Das Gulbenkian-Museum Lissabon ist zu Besuch in Hamburg! Will heißen: Teile seiner Sammlung alter und moderner Kunst samt einer eigens an dieser Sammlung ausgebildeten deutschen Museumspädagogin. Derzeit gastiert es als "reisendes Museum" in den deutsch-portugiesischen Grundschulklassen der Rudolf-Roß-Gesamtschule in der Hamburger Neustadt.

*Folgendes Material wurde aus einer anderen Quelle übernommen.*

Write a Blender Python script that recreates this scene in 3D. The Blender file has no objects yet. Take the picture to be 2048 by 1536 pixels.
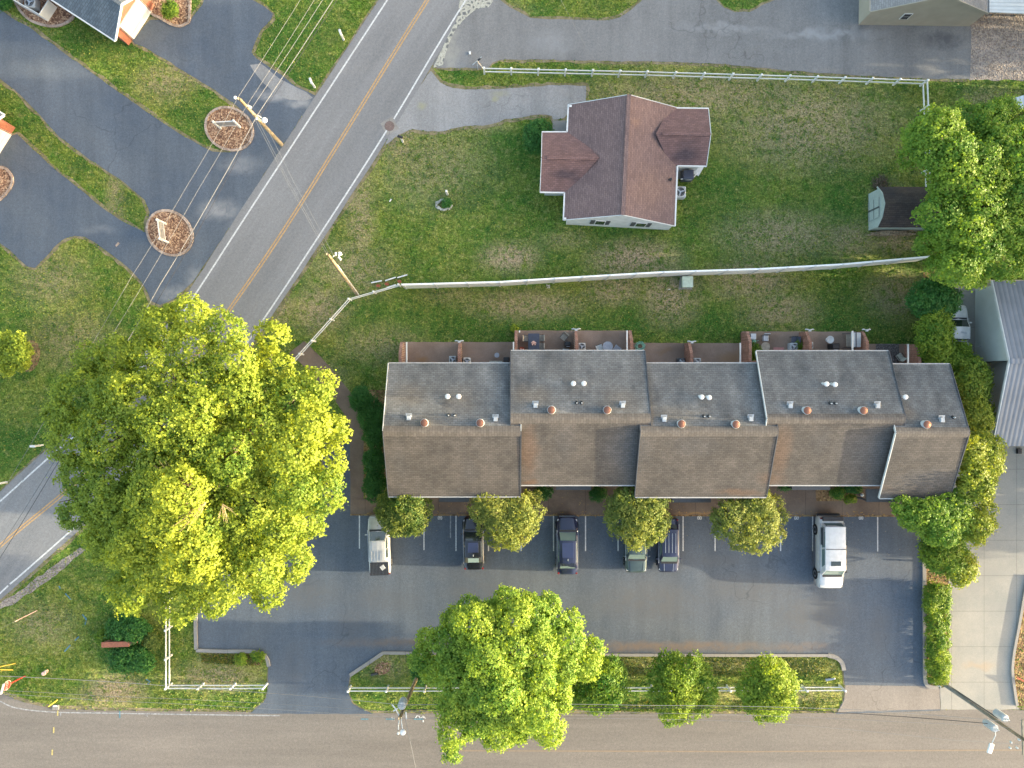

Seit November 2002 macht das portugiesische "Museum auf Reisen" jeden Montag Nachmittag Station in den Kunsträumen der Rudolf-Roß-Gesamtschule. 17 portugiesisch- und deutschsprachige Kinder der 1. bis 3. Klasse des zweisprachigen, deutsch-portugiesischen Zweiges der Rudolf-Roß-Grundschule nehmen daran teil.

Sie freuen sich, wenn vor ihnen ein kleines improvisiertes Museum in Form von großformatigen Reproduktionen auf Staffeleien entsteht. "Das Museum geht in die Schule, die Schule geht ins Museum" ist der Slogan des von der Fundação Calouste Gulbenkian ursprünglich in und für Portugal entwickelten museumspädagogischen Konzeptes. Dass es nun auch in Hamburg, der Stadt mit der größten portugiesischen Emigrantengemeinde Deutschlands, "in die Schule" gehen kann, liegt an folgendem:

Als zweisprachiges Kunstunterrichtsangebot mit einem starken Bezug zur portugiesischen Kultur fügt sich das "reisende portugiesische Museum" bestens ein in den an der Rudolf-Roß-Schule praktizierten Integrationsansatz, der Pflege von Sprache und kulturellen Wurzeln der Kinder mit Migrationshintergrund im deutschen Bildungswesen Raum zu geben. Und auch deutschen Kindern durch bilinguale Alphabetisierung vertiefende Begegnungsmöglichkeiten mit anderen Kulturen anzubieten. Ziel ist: neue Wege zu erproben für interkulturelles Verstehen in multinationalen Gesellschaften.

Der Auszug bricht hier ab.